Juan es la campana. El aldabonazo. El grito. El disparo al aire que paraliza al pianista y acalla a todos en la sala. Tenía que ser así: fuerte, contundente, lapidario, incluso amenazante. ¿Cómo, si no, iba a atraer la atención en medio de semejante griterío?
Es como el truco del profesor. Cuando ve que los alumnos están distraídos y sus palabras se pierden en el aire, dice «sexo», y todas las cabezas se levantan y lo miran. «Ahora que he captado vuestra atención, continuemos la clase».
Pero, en el caso de Juan y de Israel, hacía falta algo más fuerte. Y más verdadero. Llamó a los judíos «camada de víboras». Los amenazó con ser talados como el árbol derribado por el hacha. Despreció su título sagrado de «hijos de Abrahán». Acusó públicamente de adulterio al rey de Israel.

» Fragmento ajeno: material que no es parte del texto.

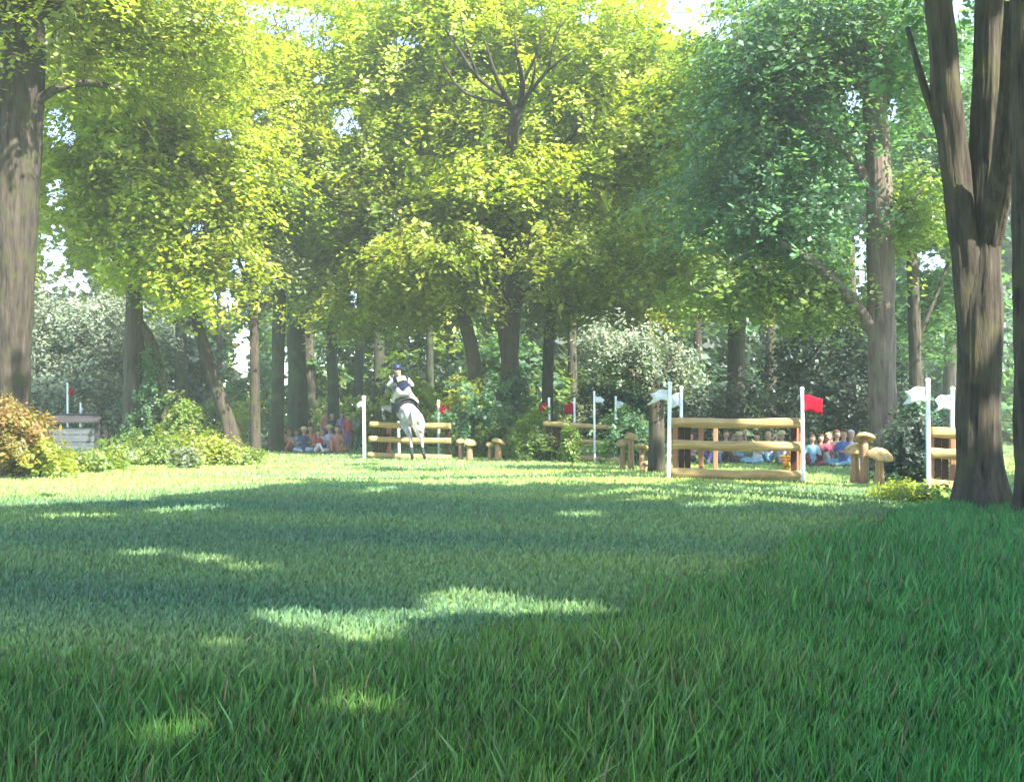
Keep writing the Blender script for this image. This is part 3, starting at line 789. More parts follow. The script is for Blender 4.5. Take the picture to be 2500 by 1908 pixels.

Un hombre así, en un mundo así, tenía que acabar muerto. Murió decapitado. Fue el precio por atraer la atención de los hombres hacia el Mesías.
Nosotros procuramos no molestar, no decir nada que provoque, no herir la sensibilidad de un mundo que se precipita en la muerte. Pero no acallaremos el griterío con sonrisas falsas y poemas vacíos. Necesitamos provocadores. Mártires.